The claim settled for $850,000 at the conciliation stage in the Australian Human Rights Commission in October.

It is essential for employers to be proactive and take steps to eliminate the risks of sexual harassment and other forms of harassment in the workplace. Under both Federal and State law, a sexual harassment claim will be successful where the complainant can demonstrate that another employee has engaged in unwelcome conduct of a sexual nature which has occurred in circumstances that a reasonable person would have anticipated that the person harassed, would be offended, humiliated or intimidated.

The risk for employers faced with a complaint of sexual harassment is being found to be vicariously liable for the conduct of their employee if that conduct has occurred in connection with the employment of the employee. A defence to being held vicariously liable for an employee's actions can be established if an employer can show that they have taken all reasonable steps to prevent the employee from engaging in sexual harassment.

So what are the reasonable steps that you can take? First and foremost, it is imperative to have clearly defined and robust policies that explain what constitutes appropriate and inappropriate behaviour in the workplace. Complaint handling mechanisms must also be included and should be clearly detailed and articulated to all employees and management. It is also important for employers to consider whether the contact officer is a suitable person for all of its employees. It may be that there needs to be a number of nominated contact officers across the organisation which includes both genders in differing managerial positions. This will ensure that all staff have the option of talking to someone who they feel comfortable with. It is all very well for an employer to argue they have policies and procedures in place, but you also need to ensure your employees are aware, trained and have access at all times to the policies and procedures. Effective training with all new employees during the induction processes and retraining of all existing staff and management is essential.

Finally, all complaints should be taken seriously, confidentially and dealt with in a timely manner. This was the major downfall for David Jones where their reaction to the allegations made by Ms Fraser-Kirk when she raised the complaint of unwelcome sexual conduct was dismissive. The complaint should have been made a priority and appropriate disciplinary action taken.

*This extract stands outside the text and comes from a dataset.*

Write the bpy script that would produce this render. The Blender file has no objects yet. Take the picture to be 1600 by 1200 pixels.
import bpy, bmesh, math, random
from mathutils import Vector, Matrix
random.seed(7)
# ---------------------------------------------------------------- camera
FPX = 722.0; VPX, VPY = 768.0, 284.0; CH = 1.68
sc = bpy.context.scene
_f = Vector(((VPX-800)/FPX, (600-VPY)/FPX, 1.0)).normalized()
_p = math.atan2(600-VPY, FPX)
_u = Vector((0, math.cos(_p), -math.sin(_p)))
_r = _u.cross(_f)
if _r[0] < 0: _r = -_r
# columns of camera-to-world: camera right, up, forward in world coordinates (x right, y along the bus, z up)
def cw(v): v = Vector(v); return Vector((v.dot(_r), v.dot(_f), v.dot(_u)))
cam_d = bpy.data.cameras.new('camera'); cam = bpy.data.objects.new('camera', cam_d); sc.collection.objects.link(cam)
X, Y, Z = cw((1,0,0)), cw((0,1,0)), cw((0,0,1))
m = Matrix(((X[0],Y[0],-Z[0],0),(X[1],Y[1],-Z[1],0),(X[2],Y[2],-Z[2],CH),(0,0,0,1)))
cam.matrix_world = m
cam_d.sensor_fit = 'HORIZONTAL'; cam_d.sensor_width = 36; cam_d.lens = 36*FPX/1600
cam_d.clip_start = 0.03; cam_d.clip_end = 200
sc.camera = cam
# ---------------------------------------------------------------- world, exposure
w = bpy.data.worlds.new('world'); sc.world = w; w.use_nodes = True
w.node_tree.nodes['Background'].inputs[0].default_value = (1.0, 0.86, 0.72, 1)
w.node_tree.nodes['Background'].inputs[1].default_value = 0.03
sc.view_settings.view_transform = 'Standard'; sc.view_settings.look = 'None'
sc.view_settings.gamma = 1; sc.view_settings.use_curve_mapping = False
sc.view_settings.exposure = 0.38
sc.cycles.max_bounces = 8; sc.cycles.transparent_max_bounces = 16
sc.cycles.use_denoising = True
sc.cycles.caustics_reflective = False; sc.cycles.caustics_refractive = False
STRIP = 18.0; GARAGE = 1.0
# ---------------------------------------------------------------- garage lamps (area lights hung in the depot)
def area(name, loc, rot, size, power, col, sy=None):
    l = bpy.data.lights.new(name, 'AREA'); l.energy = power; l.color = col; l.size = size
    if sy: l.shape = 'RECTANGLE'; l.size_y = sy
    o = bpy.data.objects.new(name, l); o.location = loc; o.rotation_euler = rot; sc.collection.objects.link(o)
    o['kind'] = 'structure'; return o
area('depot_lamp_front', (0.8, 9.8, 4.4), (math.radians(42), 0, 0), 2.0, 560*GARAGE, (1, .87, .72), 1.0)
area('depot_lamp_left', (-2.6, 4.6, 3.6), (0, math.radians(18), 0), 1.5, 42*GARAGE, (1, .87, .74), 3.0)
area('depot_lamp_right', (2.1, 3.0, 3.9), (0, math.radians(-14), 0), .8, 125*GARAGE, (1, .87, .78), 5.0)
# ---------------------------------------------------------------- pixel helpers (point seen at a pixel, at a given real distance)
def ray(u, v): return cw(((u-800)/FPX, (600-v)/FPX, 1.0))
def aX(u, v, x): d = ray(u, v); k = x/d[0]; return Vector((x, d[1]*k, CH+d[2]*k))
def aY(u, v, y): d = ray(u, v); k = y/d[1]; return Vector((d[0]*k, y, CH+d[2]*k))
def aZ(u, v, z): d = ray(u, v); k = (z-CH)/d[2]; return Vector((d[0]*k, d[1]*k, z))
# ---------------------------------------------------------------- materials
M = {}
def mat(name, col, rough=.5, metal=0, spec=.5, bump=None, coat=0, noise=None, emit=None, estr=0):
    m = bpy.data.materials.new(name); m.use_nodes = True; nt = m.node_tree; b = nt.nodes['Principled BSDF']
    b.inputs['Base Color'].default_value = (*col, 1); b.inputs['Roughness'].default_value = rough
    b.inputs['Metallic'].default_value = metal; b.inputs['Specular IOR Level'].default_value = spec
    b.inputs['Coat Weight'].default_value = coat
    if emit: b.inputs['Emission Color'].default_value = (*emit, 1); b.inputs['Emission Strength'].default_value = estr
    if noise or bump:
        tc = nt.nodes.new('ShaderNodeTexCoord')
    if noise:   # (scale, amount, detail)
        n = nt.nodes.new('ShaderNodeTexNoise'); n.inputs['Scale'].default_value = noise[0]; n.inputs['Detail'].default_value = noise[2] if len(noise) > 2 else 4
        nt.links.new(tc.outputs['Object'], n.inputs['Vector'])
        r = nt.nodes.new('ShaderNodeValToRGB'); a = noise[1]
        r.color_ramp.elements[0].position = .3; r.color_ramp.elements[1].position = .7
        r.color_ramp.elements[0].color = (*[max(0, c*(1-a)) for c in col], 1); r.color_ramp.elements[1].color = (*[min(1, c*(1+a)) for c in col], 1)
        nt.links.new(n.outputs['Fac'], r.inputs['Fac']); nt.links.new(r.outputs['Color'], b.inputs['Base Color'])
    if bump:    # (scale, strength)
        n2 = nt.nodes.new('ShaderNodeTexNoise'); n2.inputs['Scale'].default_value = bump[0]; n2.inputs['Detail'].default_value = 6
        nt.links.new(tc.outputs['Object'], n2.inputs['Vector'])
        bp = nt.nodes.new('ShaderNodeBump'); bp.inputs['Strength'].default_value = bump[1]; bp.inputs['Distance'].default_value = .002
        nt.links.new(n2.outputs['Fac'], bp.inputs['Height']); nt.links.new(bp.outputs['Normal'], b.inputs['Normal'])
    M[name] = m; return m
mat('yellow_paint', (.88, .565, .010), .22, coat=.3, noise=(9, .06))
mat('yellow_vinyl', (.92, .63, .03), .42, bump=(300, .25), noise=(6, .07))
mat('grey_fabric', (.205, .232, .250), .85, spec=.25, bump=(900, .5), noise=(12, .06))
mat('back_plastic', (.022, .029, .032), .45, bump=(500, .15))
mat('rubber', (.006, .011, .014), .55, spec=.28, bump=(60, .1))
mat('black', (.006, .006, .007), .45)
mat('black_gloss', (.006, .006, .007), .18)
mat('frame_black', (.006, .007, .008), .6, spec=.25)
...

In light of the David Jones Case, we recommend employers revisit their current policies and procedures and take the initiative to ensure refresher training for all employees and management. Policies should also consider new forms of communication on social media sites which could serve as a new means for inappropriate behaviour. Communication on such sites that occurs outside of working hours does not necessarily mean that harassment would not be considered to have taken place in employment.